Although born in Berlin, Atkinson can be called a Welsh poet. After a peripatetic childhood, she only began writing once she had moved to Wales, as an adult, and  settling in Wales has caused a recalcitrant national identity. Just as my English father was more accessorised with Welshness than all his Welsh colleagues put together, a displaced writer might emphasise her new surroundings. But Atkinson’s Wales is authentic and alluring. Place names are not added just for their fresh sounds. England and Scotland, of course, have their own versions of the ‘farms of Ceredigion’ which ‘send people four-/by-four’ but this does not take away from the atmosphere of the locations. If anything, its familiar scenes in unfamiliar places will ground these curiosities in reality. Readers of Tiffany Atkinson will believe she lives in Wales, and will wish to learn more about her take on the everyday life of the country.

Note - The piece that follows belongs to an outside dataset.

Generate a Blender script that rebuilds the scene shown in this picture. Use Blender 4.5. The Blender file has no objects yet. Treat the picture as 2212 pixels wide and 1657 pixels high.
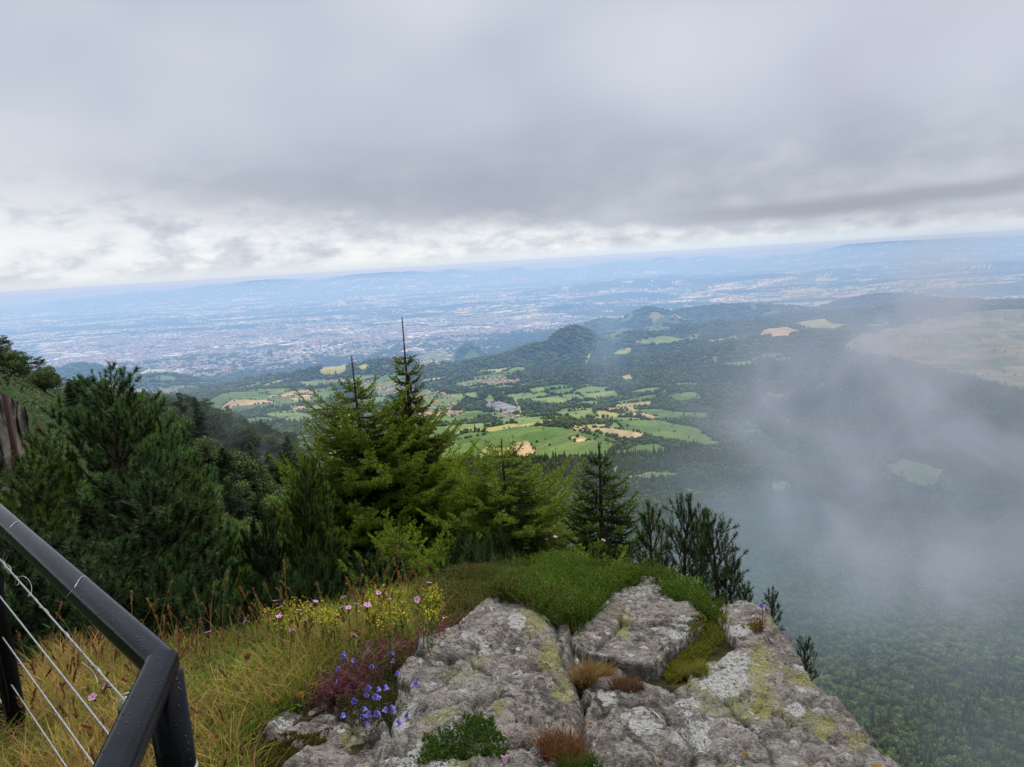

And it is the familiar unfamiliarity of Atkinson’s skies and moons where we eventually end up (and have the most laughs). The powerful, mighty aeroplane proves again what a great setting it is for humour as we find ourselves in the capable hands of flight attendants:


They have blessed us and
rendered us so light and airworthy
they must buckle us down
for our own good
like a vestibule of hysterics.


So Many Moving Parts only gives us a brief glimpse into the beguiling mind of Wales’ most inventive and original thinker-poet (although she is far from being the most inventive and original linguistically). Her work as a whole will wave its influence well beyond the shores of Wales but already there is so much to catch up on if you are new to her poetry. So Many Moving Parts, while not as thought-provoking or as brave as Catulla et al (well, name a collection published since that is), this will still be one of the year’s surprising journeys.

I cannot praise Atkinson further without sounding like her agent, but I am no longer jealous of the poetry talents of the rest of the UK (the Scottish poets having long been my personal favourite). Read So Many Moving Parts, or one of Atkinson’s earlier collections, and discover for yourself what Welsh poetry really has to offer.